How can we judge the quality of a data set? There are several possibilities:

  1. numerical indicators, like R-values, I/sigma and the like
  2. graphical representations

This article serves to demonstrate pathological cases. It collects examples for

  1. problems with the hardware (e.g. detector, beamline, goniostat, beam, cryo)
  2. problems with the crystal
  3. problems with data processing

Hardware problems

Scale factor plot in case of spindle problems

 

The scale factor is printed, in INTEGRATE.LP, for every frame (column 3). This plot shows spikes indicating that the spindle went too fast every 13 frames or so (but the spindle went a bit slower in the adjacent frames). Needless to say, this problem is quite detrimental to data quality - the reflections which contribute to those frames that went too fast are underexposed.

Mosaicity plots in case of spindle problems

 

The same data set: the mosaicity estimates of individual frames (column 10 in INTEGRATE.LP) is very much influenced by this. The "jumps" in the curve arises because INTEGRATE was run with MAXIMUM_NUMBER_OF_JOBS=8: since each of the 8 jobs uses the orientation matrix from IDXREF for its initial batch, and that matrix does not seem to match the actual orientation, the mosaicity appears high. Only after geometry refinement (green line) is the result reasonable (and thus the intensity estimates will not be affected).
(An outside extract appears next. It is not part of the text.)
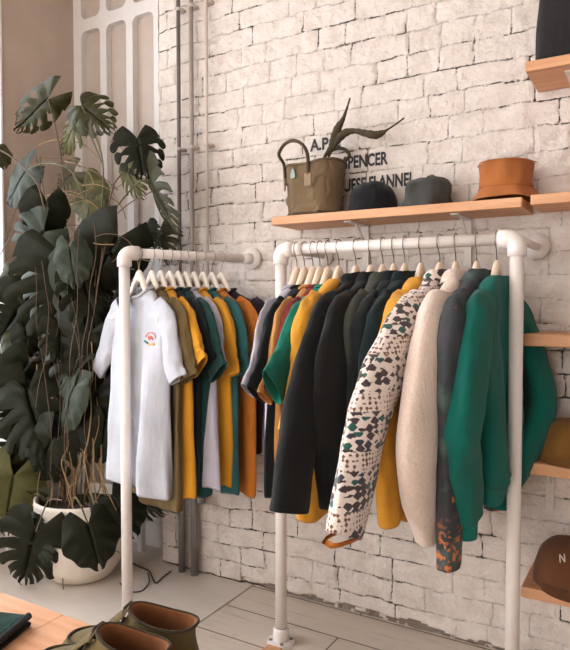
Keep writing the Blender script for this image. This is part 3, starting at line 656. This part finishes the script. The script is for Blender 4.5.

The estimate for the second batch of each job is much better, because it uses the orientation obtained from the geometry refinement as a starting point.

Exactly why the IDXREF estimate is off, and if it has something to do with the spindle problem, is unknown.

With MAXIMUM_NUMBER_OF_JOBS=1 the plot would definitely not look like this - it would be much smoother because the next batch of data "knows" about the orientation of the previous one.

 

The same hardware problem, but a different data set: here, the mosaicity estimates of individual frames are less affected, because the initial orientation from IDXREF is good. Oscillations are not seen very well here since the period of the scale factor changes is on the order of 13 frames.

 

Zoomed version of the above. The oscillations are better visible.